Eaton Corp. reported record second-quarter sales of $2.40 billion -- 19% above the same period in 2003 for the Cleveland-based manufacturer.

Net income was $161 million compared to $93 million in 2003, an increase of 73%.
Alexander M. Cutler, Eaton chairman and chief executive officer, said, "We are very pleased with our second quarter, which came in above the high end of our guidance. Sales growth in the quarter of 19% consisted of 3% from acquisitions, 2% from exchange rates, and 14% from organic growth.

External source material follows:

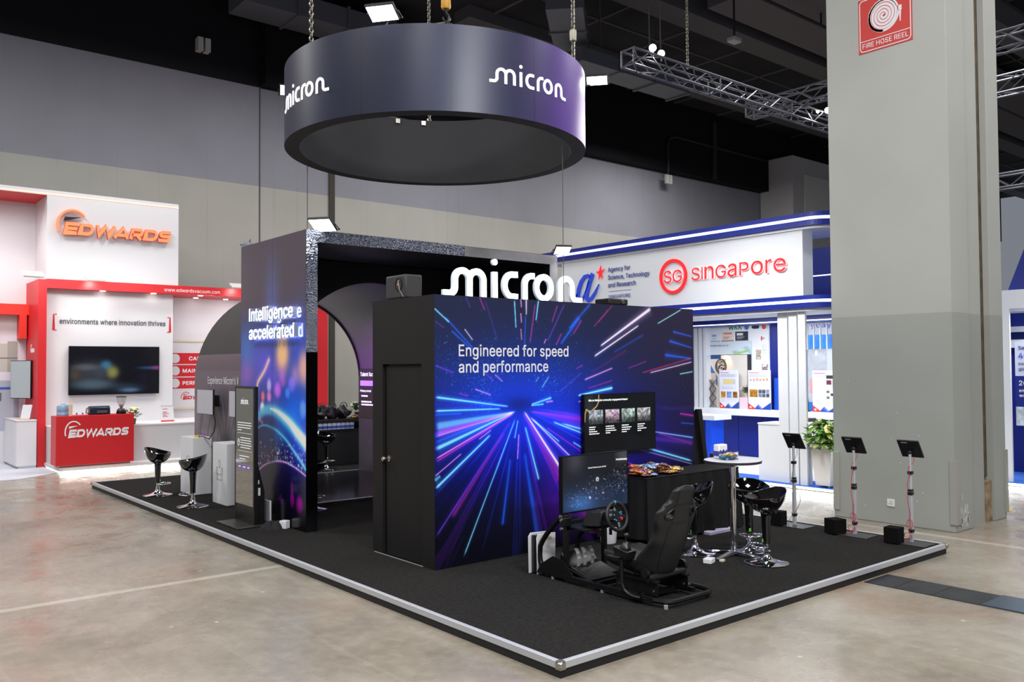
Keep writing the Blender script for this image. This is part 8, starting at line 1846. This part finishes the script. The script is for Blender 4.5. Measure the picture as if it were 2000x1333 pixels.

"As we survey our end markets in 2004, we now anticipate growth of between 7% to 8%," said Cutler. "The mobile hydraulics and truck markets, in particular, are stronger than we had anticipated, as are the residential electrical markets."
The truck segment posted sales of $436 million in the second quarter, up 38% compared to 2003, and recorded operating profits of $78 million, nearly twice the profit earned in the second quarter of 2003. NAFTA heavy-duty production was up 41% compared to 2003, NAFTA medium-duty production was up 15%, European truck production was up 9% and Brazilian vehicle production was up 17%.
"Second quarter production of NAFTA heavy-duty trucks totaled 63,000 units, about 17% more than in the first quarter of 2004," said Cutler. "Monthly orders for new NAFTA heavy-duty trucks during the second quarter have averaged 33,000 units. As a result, we are now estimating that the NAFTA heavy-duty market in 2004 is likely to total at least 255,000 units.
"We made progress during the quarter on both our new truck joint ventures in China," said Cutler. "We expect the medium-duty joint venture with FAW to formally start in late July. We are still on target to start production in our Eaton Fast Gear heavy-duty joint venture in the fourth quarter of this year."